The Royal Bank of Scotland has turned part of its headquarters at Gogarburn into a foodbank distribution centre as part of the project, which prompted this memorable front page from the Evening News on Friday.

The Evening News and The Scotsman are also part of the effort to make sure people who are struggling for essentials do not have to go without.

Malcolm Buchanan, chair of RBS’s Scotland board, said: “This is a challenging time for everyone in Scotland and we are delighted to work with The Scotsman, Edinburgh Evening News, the Trussell Trust and Social Bite to help make a difference to some of the most vulnerable people in our communities.

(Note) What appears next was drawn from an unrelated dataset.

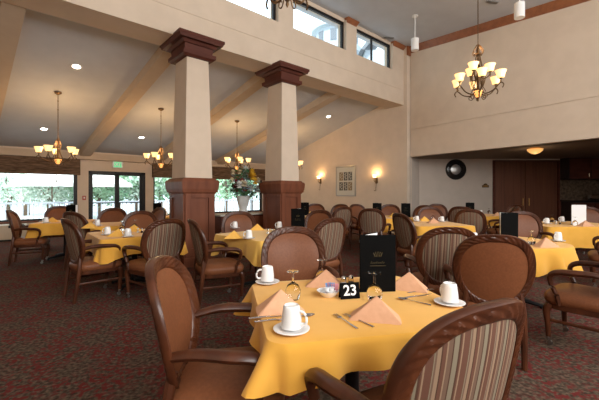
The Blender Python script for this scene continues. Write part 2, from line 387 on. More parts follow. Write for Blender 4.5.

“This is a time when everyone can work together to help support each other and we are calling on the public and companies who have the time or the resource and to get involved.

“Our Gogarburn conference centre will become a temporary food distribution centre for the Trussell Trust and Social Bite, with many of our colleagues volunteering their time to support and help these groups reach as many deserving people and families as possible.”

Items needed by the Trussell Trust’s foodbanks and Social Bite include: cereal, tinned soup, dried pasta, rice, tinned tomatoes/pasta sauce, tinned or dried lentils, beans and pulses, tinned meat, tinned fruit and vegetables, cereal bars, crackers and biscuits, tea and coffee, long-life milk and fruit juice, pet food, soap, hand wash, gloves, masks, toilet rolls and other toiletries.

The distribution centre will be open 7am-7pm every day with a drive-in donation system for businesses to drop off goods. The volunteers staffing it will be kitted out with personal proactive equipment to ensure their own safety and that of others.

However, donations from the public cannot be accepted at Gogarburn because of social distancing rules. People are urged to donate instead at existing supermarket collection points.